Fabritia D’Intino al Petrella di Longiano con il suo “Cancan”

Prova aperta al teatro Petrella di Longiano; oggi alle 18 va in scena “Cancan” coreografia di nuova danza di Fabritia D’Intino (1986), per “Vorrei fare con te quello che la primavera fa con i ciliegi”. Niente a che vedere con il “Can Can” francese della Belle époque, fra sottogonne, ruches e gambe all’insù. Ma traendo spunto dal ballo originale, la coreografa danzatrice di Foligno scompone e ricompone per approfondire una ricerca personale, che si allarga alle ragioni del ballo sia rivoluzionarie, sia femminili. D’Intino, formazione all’Accademia nazionale di danza, poi in Olanda e in Europa per il contemporaneo, vive a Roma dove ha sede la compagnia Chiasma che produce questo lavoro e con cui collabora da anni. Con Fabritia, la cui “t” è un vezzo della nonna latinista, danza il performer Cesare Benedetti, su musiche originali di Federico Scettri. Risale al 2021 la prima idea della coreografia, poco alla volta si è concretizzata attraverso ricerca e sperimentazione, con il sostegno produttivo alla nuova danza di reti culturali e residenze artistiche: «Ad oggi – dice Fabritia – il lavoro deve consolidarsi, la versione finale, attesa nel 2024, sarà per tre corpi, ma già presento qualcosa di vicino al risultato finale». I tempi lunghi sono peculiari dei lavori della coreografa: «La mia tendenza è dilatare i processi creativi, come se io stessa crescessi dentro al processo. Ma la “lentezza” dipende pure dal sistema teatrale italiano che, specie per coreografe/i “emergenti”, procede produttivamente a singhiozzo».

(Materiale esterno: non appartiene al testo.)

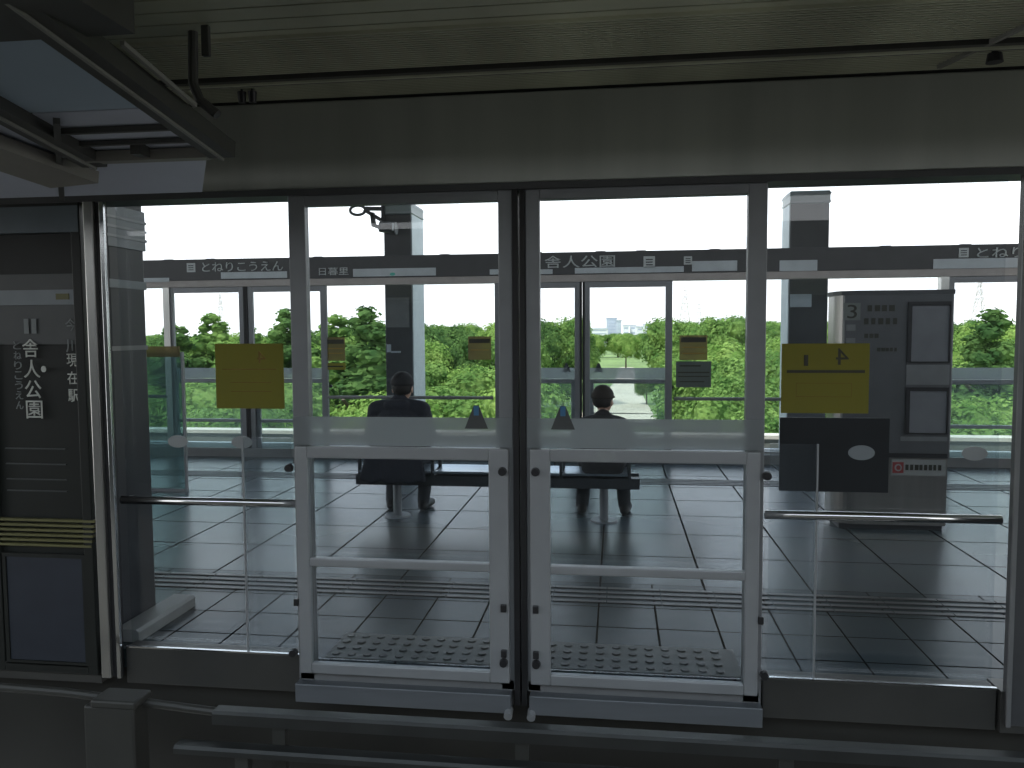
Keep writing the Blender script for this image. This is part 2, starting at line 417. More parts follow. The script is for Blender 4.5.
# ------------------------------------------------------------------ fixed screen panels
def fixed_panel(label, x0, x1, y, out, ovals=(), near=True, zb=0.):
    """out = -1 outward towards -Y, +1 towards +Y"""
    t = thing('fixed_screen_panel', label, 'glass screen', ((x0+x1)/2, y, 0))
    MB().box(x0, x1, y-.005, y+.005, .03, 2.36).build('pane', M['glass_fix'], t)
    b = MB()
    if near: b.box(x0, x1, y-.06, y+.035, -.16, .03)
    else: b.box(x0, x1, y-.09, y+.03, 0, .12)
    b.build('sill_beam', M['sill' if near else 'base_dark'], t, .004)
    MB().box(x0, x1, y-.066, y-.050, .03, .038).build('sill_cap', M['steel'], t) if near else MB().box(x0, x1, y-.02, y+.1, .12, .14).build('sill_cap', M['kerb'], t)
    yy = y - .045 if near else y - .05
    MB().cyl((x0, yy, .80), (x1, yy, .80), .021, seg=16).build('handrail', M['steel' if near else 'base_dark'], t, smooth=True)
    n = max(1, int((x1-x0)/1.1))
    for k in range(n+1):
        xb = x0 + .03 + (x1-x0-.06)*k/n
        MB().box(xb-.012, xb+.012, min(yy, y-.004), max(yy, y-.004), .785, .815).build('rail_bracket', M['alu'], t)
    for ox, oz in ovals:
        MB().ellipse(ox, oz, .055, .032, y-.0085, y-.0062).build('oval_sticker', M['oval'], t)
    return t
YP = 3.80
pL = fixed_panel('near fixed glass panel between the dark column and the left door leaf', -2.52, -1.57, YP, -1, ((-1.878, 1.10), (-2.224, 1.10)))
pR = fixed_panel('near fixed glass panel right of the doors in front of the information board', .68, 1.70, YP, -1, ((1.597, 1.09),))
fixed_panel('near fixed glass panel beyond the broad right edge post', 1.99, 2.93, YP, -1)
for par, x0, x1 in ((pL, -1.855, -1.60), (pR, .70, .91)):
    MB().box(x0, x1, YP-.052, YP-.045, -.085, 1.13).build('glass_overlap', M['glass_sheet'], par)
    xe = x0 if par is pL else x1
    MB().box(xe-.004, xe+.004, YP-.054, YP-.043, -.085, 1.13).build('glass_edge', M['alu_light'], par)
    MB().box(x0, x1, YP-.054, YP-.043, -.092, -.082).build('glass_edge', M['alu_light'], par)
MB().ellipse(-.05, 1.072, .05, .026, YL-.067, YL-.064).build('oval_sticker', M['oval'], None)
bpy.data.objects['oval_sticker.003'].name = 'oval_sticker_on_guard'
o = bpy.data.objects['oval_sticker_on_guard']; o.name = 'oval_sticker'; o.data.transform(Matrix.Translation(-leafR.location)); o.parent = leafR
fixed_panel('far fixed glass panel behind the person in navy at left centre', -3.79, -1.575, YF, 1, near=False)
fixed_panel('far fixed glass panel between the capped person and the information board', .715, 3.83, YF, 1, near=False)
fixed_panel('far fixed glass panel at the left edge behind the dark column', -8.2, -6.06, YF, 1, near=False)
for x, lab in ((3.87, 'far narrow metal post just right of the information board'), (-6.03, 'far narrow metal post beside the dark column')):
    tag(MB().box(x-.045, x+.045, YF-.05, YF+.06, 0, 2.3).build('screen_post', M['steel_post']), lab, 'post')

# headers
h = thing('screen_header', 'broad grey metal header above the near screen doors', 'header', (0, 3.8, 2.33))
MB().box(-16, 16, 3.70, 3.85, 2.335, 2.745).build('fascia', M['header'], h, .006)
MB().box(-16, 16, 3.69, 3.87, 2.305, 2.335).build('bottom_lip', M['far_dark'], h)
MB().box(-16, 16, 3.725, 3.84, 2.745, 2.799).build('top_rail', M['channel'], h)
h = thing('screen_header', 'dark header with station names above the far screen doors', 'header', (0, YF, 2.27))
MB().box(-16, 16, YF-.07, YF+.08, 2.36, 2.64).build('upper_band', M['far_dark'], h, .004)
MB().box(-16, 16, YF-.055, YF+.09, 2.27, 2.36).build('lower_band', M['far_brown'], h, .004)
for x in (-6.0, -5.4, -3.9, -2.2, -1.0, -.2, .3, 1.2, 3.2, 4.1):
    MB().box(x-.06, x+.06, YF-.02, YF+.04, 2.64, 2.652).build('cap_clip', M['far_dark'], h)
def header_reflection(x0, x1, z0, z1):
    return MB().box(x0, x1, YF-.078, YF-.072, z0, z1).build('reflection_strip', M['reflection_far'], h)  # near-glass reflections painted as pale strips on the header
header_reflection(-5.22, -4.30, 2.375, 2.46)
s1 = header_reflection(-3.40, -2.30, 2.375, 2.475)
MB().ellipse(-2.87, 2.40, .035, .02, YF-.084, YF-.079).build('lamp', M['green_lamp'], s1)
header_reflection(-1.60, -1.17, 2.375, 2.44); header_reflection(-1.10, -.80, 2.37, 2.43); header_reflection(-.52, .82, 2.37, 2.44)
header_reflection(.92, 1.46, 2.375, 2.50); header_reflection(1.96, 2.40, 2.36, 2.49); header_reflection(3.72, 5.4, 2.36, 2.475); header_reflection(-6.5, -5.96, 2.345, 2.40)
yy = YF - .081
def icon(x, z, s):
    i = MB().box(x, x+s, YF-.078, YF-.073, z, z+s).build('line_symbol', M['txt_far'], h)
    b = MB()
    for k in range(3): b.box(x+s*.2, x+s*.8, YF-.081, YF-.0785, z+s*(.2+.23*k), z+s*(.3+.23*k))
    b.build('symbol_bars', M['far_dark'], i)
icon(-5.70, 2.47, .12)
text_mesh('station_name', 'とねりこうえん', -5.48, 2.47, .125, yy, M['txt_far'], h, 1.13)
text_mesh('station_name', '舎人公園', -.90, 2.445, .15, yy, M['txt_far'], h, .88)
icon(.33, 2.43, .14); icon(.82, 2.46, .10)
text_mesh('direction_name', '日暮里', -3.86, 2.40, .10, yy, M['txt_far'], h, .4)
icon(4.0, 2.49, .11)
text_mesh('station_name', 'とねり', 4.2, 2.48, .12, yy, M['txt_far'], h, .5)

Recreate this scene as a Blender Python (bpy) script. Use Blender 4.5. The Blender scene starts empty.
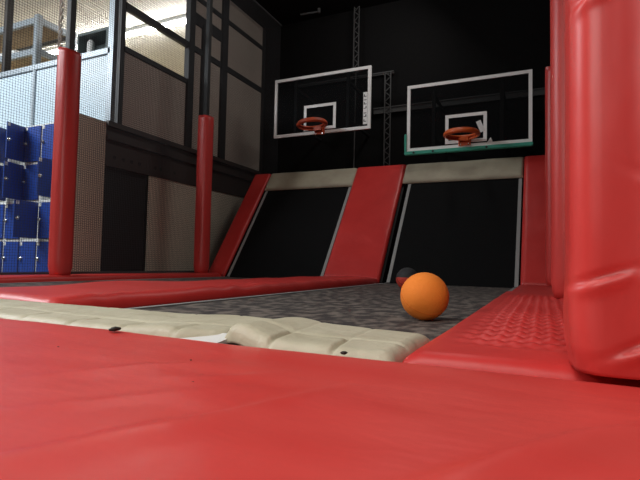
import bpy, bmesh, math, random
from mathutils import Vector, Matrix, noise
random.seed(7)
C = bpy.context.scene.collection
R = math.radians

# ------------------------------------------------------------------ camera
CAM = Vector((0, 0, 0.855))
yaw, pit, roll = R(24.878), R(2.696), R(1.193)
fw = Vector((-math.sin(yaw)*math.cos(pit), math.cos(yaw)*math.cos(pit), math.sin(pit)))
r0 = Vector((math.cos(yaw), math.sin(yaw), 0)); u0 = r0.cross(fw)
rr = r0*math.cos(roll) + u0*math.sin(roll); uu = u0*math.cos(roll) - r0*math.sin(roll)
cd = bpy.data.cameras.new('camera'); cam = bpy.data.objects.new('camera', cd); C.objects.link(cam)
m3 = Matrix((rr, uu, -fw)).transposed()
cam.matrix_world = Matrix.Translation(CAM) @ m3.to_4x4()
cd.sensor_width = 36; cd.lens = 482.9/640*36; cd.clip_start = 0.02; cd.clip_end = 200
bpy.context.scene.camera = cam

# ------------------------------------------------------------------ world, lights, exposure
w = bpy.data.worlds.new('world'); bpy.context.scene.world = w; w.use_nodes = True
w.node_tree.nodes['Background'].inputs[0].default_value = (0.9, 0.95, 1.0, 1)
w.node_tree.nodes['Background'].inputs[1].default_value = 0.05
vs = bpy.context.scene.view_settings
vs.view_transform = 'Standard'; vs.look = 'None'; vs.gamma = 1; vs.exposure = 0.0; vs.use_curve_mapping = False
def area(name, loc, target, sx, sy, power, col=(1, 1, 1)):
    l = bpy.data.lights.new(name, 'AREA'); l.shape = 'RECTANGLE'; l.size = sx; l.size_y = sy; l.energy = power; l.color = col
    o = bpy.data.objects.new(name, l); C.objects.link(o); o.location = loc
    d = Vector(target) - Vector(loc); o.rotation_euler = d.to_track_quat('-Z', 'Y').to_euler()
    return o
area('hall_light_overhead', (-1.5, 0.5, 4.0), (-1.5, 0.45, 0.0), 3.2, 1.2, 50, (1, 0.97, 0.92)).data.spread = R(150)
area('left_wall_fill', (-1.5, 6.9, 5.6), (-5.4, 6.3, 2.0), 1.5, 0.6, 34, (1, 0.97, 0.93))  # added fill without a fixture, brightens the left screen wall
area('hall_light_rear', (-0.7, -2.6, 3.0), (-0.5, 0.0, 0.5), 2.4, 1.0, 80, (1, 0.96, 0.92))
area('side_room_light', (-8.6, 1.2, 5.5), (-7.2, 3.6, 1.6), 4.0, 1.6, 520, (0.90, 0.96, 1.0))

# ------------------------------------------------------------------ materials
def srgb(r, g, b):
    f = lambda c: (c/255/12.92) if c/255 <= 0.04045 else ((c/255+0.055)/1.055)**2.4
    return (f(r), f(g), f(b), 1)
def mat(name, col, rough=0.5, metal=0, bump=0, bscale=20, bdetail=4, col2=None, cscale=6, spec=0.5, bstretch=None, lo=0.4, hi=0.65, coat=0):
    m = bpy.data.materials.new(name); m.use_nodes = True; n = m.node_tree.nodes; l = m.node_tree.links
    p = n['Principled BSDF']; p.inputs['Base Color'].default_value = col; p.inputs['Roughness'].default_value = rough
    p.inputs['Metallic'].default_value = metal; p.inputs['Specular IOR Level'].default_value = spec
    p.inputs['Coat Weight'].default_value = coat
    tc = n.new('ShaderNodeTexCoord'); mp = n.new('ShaderNodeMapping'); l.new(tc.outputs['Object'], mp.inputs[0])
    if bstretch: mp.inputs['Scale'].default_value = bstretch
    if col2:
        t = n.new('ShaderNodeTexNoise'); t.inputs['Scale'].default_value = cscale; t.inputs['Detail'].default_value = 6
        l.new(mp.outputs[0], t.inputs['Vector'])
        cr = n.new('ShaderNodeValToRGB'); cr.color_ramp.elements[0].position = lo; cr.color_ramp.elements[1].position = hi
        cr.color_ramp.elements[0].color = col; cr.color_ramp.elements[1].color = col2
        l.new(t.outputs['Fac'], cr.inputs[0]); l.new(cr.outputs[0], p.inputs['Base Color'])
    if bump:
        t = n.new('ShaderNodeTexNoise'); t.inputs['Scale'].default_value = bscale; t.inputs['Detail'].default_value = bdetail
        l.new(mp.outputs[0], t.inputs['Vector'])
        b = n.new('ShaderNodeBump'); b.inputs['Strength'].default_value = bump; b.inputs['Distance'].default_value = 0.02
        l.new(t.outputs['Fac'], b.inputs['Height']); l.new(b.outputs[0], p.inputs['Normal'])
    return m
def emit(name, col, s):
    m = bpy.data.materials.new(name); m.use_nodes = True; p = m.node_tree.nodes['Principled BSDF']
    p.inputs['Base Color'].default_value = col; p.inputs['Emission Color'].default_value = col; p.inputs['Emission Strength'].default_value = s
    return m
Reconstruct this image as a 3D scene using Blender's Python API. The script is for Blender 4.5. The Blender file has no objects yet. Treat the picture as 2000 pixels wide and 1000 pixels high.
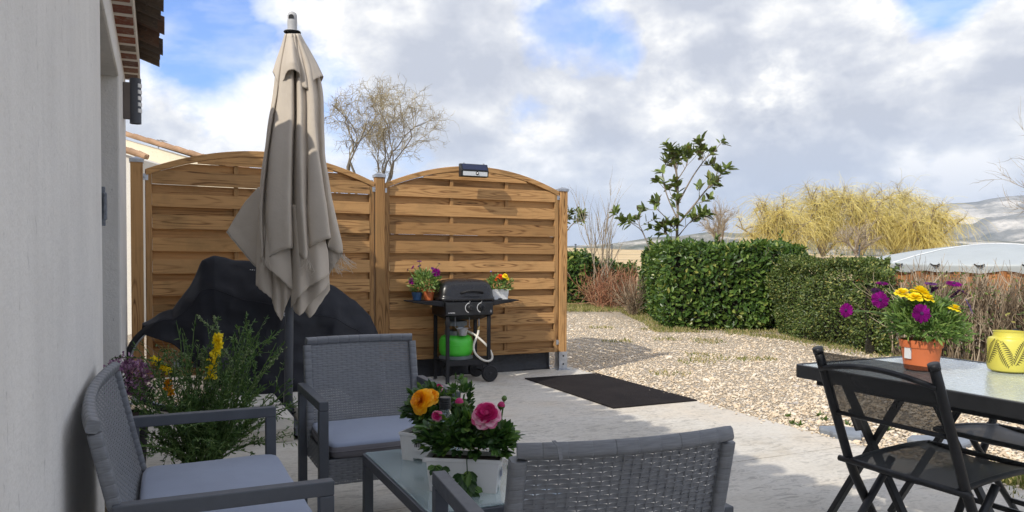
import bpy, math, random
import numpy as np
from mathutils import Vector, Matrix

rng = np.random.default_rng(7)
random.seed(7)
scn = bpy.context.scene
COL = scn.collection
rad = math.radians

# ---------------------------------------------------------------- camera
F, EYE, PITCH, ROLL, CY = 1490.0, 1.17, rad(1.6), 0.0052, 543.6
cam_r0 = np.array([1.0, 0, 0]); cam_f = np.array([0, math.cos(PITCH), -math.sin(PITCH)])
cam_u0 = np.array([0, math.sin(PITCH), math.cos(PITCH)])
_c = math.sqrt(1 - ROLL * ROLL)
cam_r = _c * cam_r0 + ROLL * cam_u0
cam_u = _c * cam_u0 - ROLL * cam_r0
cd = bpy.data.cameras.new('camera'); cam = bpy.data.objects.new('camera', cd); COL.objects.link(cam)
cd.sensor_width = 36.0; cd.lens = F / 2000.0 * 36.0; cd.shift_y = (CY - 500.0) / 2000.0
cd.clip_start = 0.05; cd.clip_end = 20000
m3 = Matrix((cam_r, cam_u, -cam_f)).transposed()
cam.matrix_world = Matrix.Translation((0, 0, EYE)) @ m3.to_4x4()
scn.camera = cam

# ---------------------------------------------------------------- light, sky, exposure
scn.view_settings.view_transform = 'Standard'; scn.view_settings.look = 'None'
scn.view_settings.exposure = 0.46; scn.view_settings.gamma = 1.0
scn.cycles.max_bounces = 8; scn.cycles.transparent_max_bounces = 16
SUN_EL = rad(38); L2 = np.array([0.62, 0.785]); L2 /= np.linalg.norm(L2)
sun_dir = Vector((L2[0] * math.cos(SUN_EL), L2[1] * math.cos(SUN_EL), -math.sin(SUN_EL)))
ld = bpy.data.lights.new('sun', 'SUN'); ld.energy = 3.0; ld.angle = rad(0.53); ld.color = (1.0, 0.93, 0.82)
sun = bpy.data.objects.new('sun', ld); COL.objects.link(sun)
sun.rotation_euler = sun_dir.to_track_quat('-Z', 'Y').to_euler(); sun.location = (-6, -8, 12)

wd = bpy.data.worlds.new('World'); scn.world = wd; wd.use_nodes = True
nt = wd.node_tree; nt.nodes.clear()


def nd(nt, typ, **kw):
    n = nt.nodes.new(typ)
    for k, v in kw.items():
        if k.startswith('i_'):
            key = k[2:]
            n.inputs[int(key) if key.isdigit() else key.replace('_', ' ')].default_value = v
        else:
            setattr(n, k, v)
    return n


def lk(nt, a, b): nt.links.new(a, b)


def mth(nt, op, a, b=None, c=None, clamp=False):
    n = nt.nodes.new('ShaderNodeMath'); n.operation = op; n.use_clamp = clamp
    for i, x in enumerate((a, b, c)):
        if x is None: continue
        if isinstance(x, (int, float)): n.inputs[i].default_value = x
        else: nt.links.new(x, n.inputs[i])
    return n.outputs[0]


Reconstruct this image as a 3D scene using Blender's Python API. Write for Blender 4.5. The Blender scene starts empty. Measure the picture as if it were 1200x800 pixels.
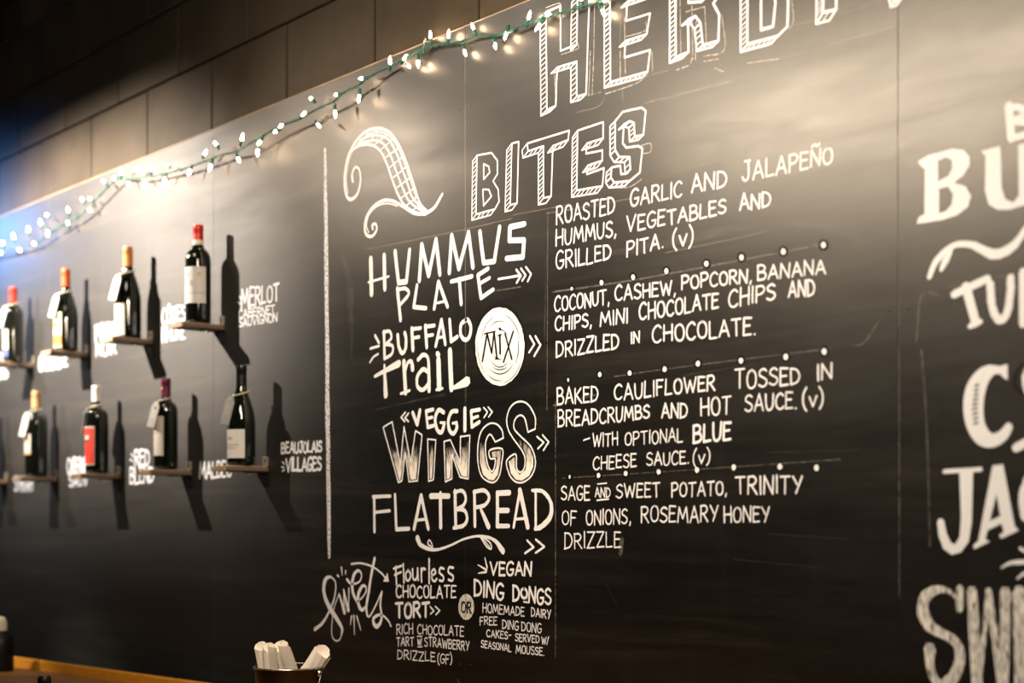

«Approcciandomi allo studio teorico del Can can – continua Fabritia – ho scoperto un’origine diversa da quella conosciuta, in quanto nata come moto di rivolta. Sul finire dell’800 le donne erano impedite nel danzare da pesanti gonne, obbligate a ballare in coppia con un uomo. Così alcune cominciano a incontrarsi per esprimersi in modo più completo, sollevando le sottane per muovere le gambe, facendo salti e spaccate in ribellione al codice in voga. Quel moto interiore è stato però incorporato in un macro sistema, tendenzialmente patriarcale, che ha addomesticato e reso pop quella danza, al servizio di uno sguardo maschile, per intrattenere in maniera leggera ed erotica».

«Il mio è un Can Can spostato, depotenziato, decostruito, è un pretesto per parlare del fallimento di un modo per emanciparsi, di quanto rimane di un corpo utilizzato solo per il piacere fisico altrui. La mia creazione si avvicina a un’idea di virtuosismo, di canoni e corpi prestanti e omologati. Allo stesso tempo però informa il corpo di una concezione contemporanea di erotismo e danza d’insieme, con decostruzioni che derivano dalla mia formazione di danzatrice contemporanea, creando un linguaggio mutevole che sfugge all’idea di canone».

Giovedì 8 Fabritia è corsa a Torino per presentare il suo primo lavoro “Wannabe” esordio collaborativo con Federico Scettri: «Wannabe è nato a Ravenna, selezionato per la vetrina italiana di giovane danza d’autore; in agosto presento “Cancan” a Cagliari che è una vetrina di danza italiana ma per l’estero con molti addetti ai lavori stranieri, apertura che a me e a noi di Chiasma, emoziona tanto». Euro 5.